Friday, April 02, 2010

Open up the skies

The Indian airline industry is going through serious financial stress because of factors including the economic downturn of 2007-08, the Mumbai attack and the fluctuating price of Aviation Turbine Fuel (ATF). Besides Air India, which seems to have developed a terminal illness, even airlines like Jet Airways and Kingfisher are haemorrhaging. Perhaps their initial business model of a full service airline has proven to be a disaster, and low-cost carriers (LCC) have taken over the majority of traffic.
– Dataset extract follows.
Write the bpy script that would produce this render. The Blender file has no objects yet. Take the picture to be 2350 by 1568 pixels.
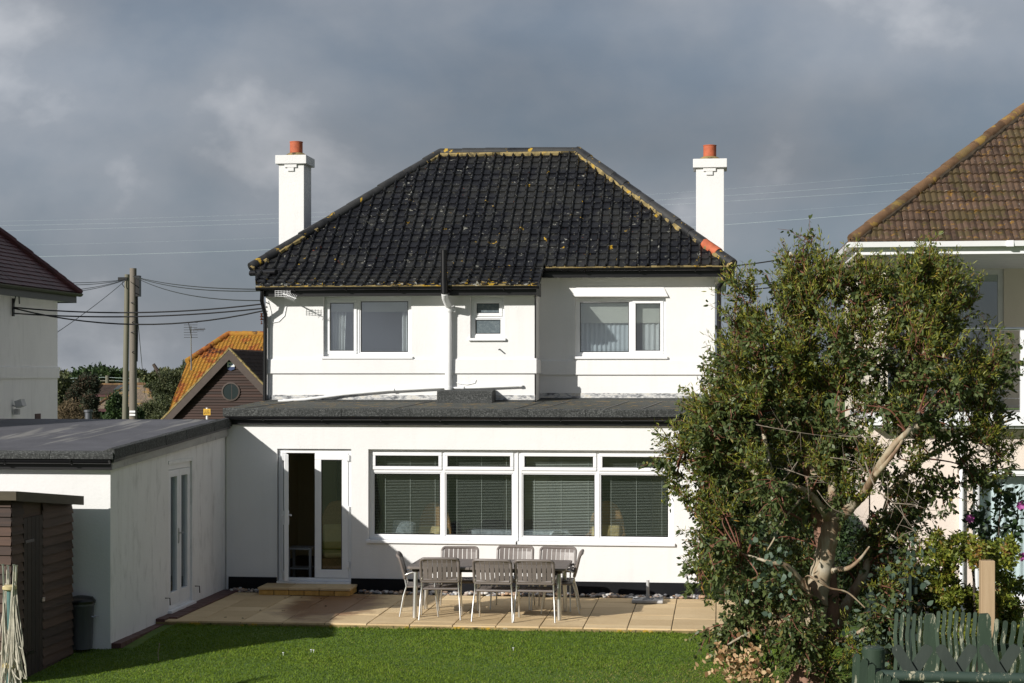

Many of the industry’s current problems lie in the tenets of the Chicago Convention of 1944 and its allied agreements. These accords provided for the nationality of aircraft and airlines with a provision of ‘substantial ownership and effective control’ by the nationals of the country where the airline was registered. This implies that majority ownership shall remain with the nationals of the given country. Hence, worldwide, FDI cannot exceed 49% in an airline. Domestic airlines are considered to be local issues and majority foreign ownership in domestic airlines is a taboo worldwide, barring a few recent exceptions.
Under current agreements, airline industry players are unable to merge and acquire each other, unlike other industries. The airlines started to adopt new measures and mechanisms to bypass this problem. This was done through a new concept of code sharing, joint ventures, profit sharing and global alliances.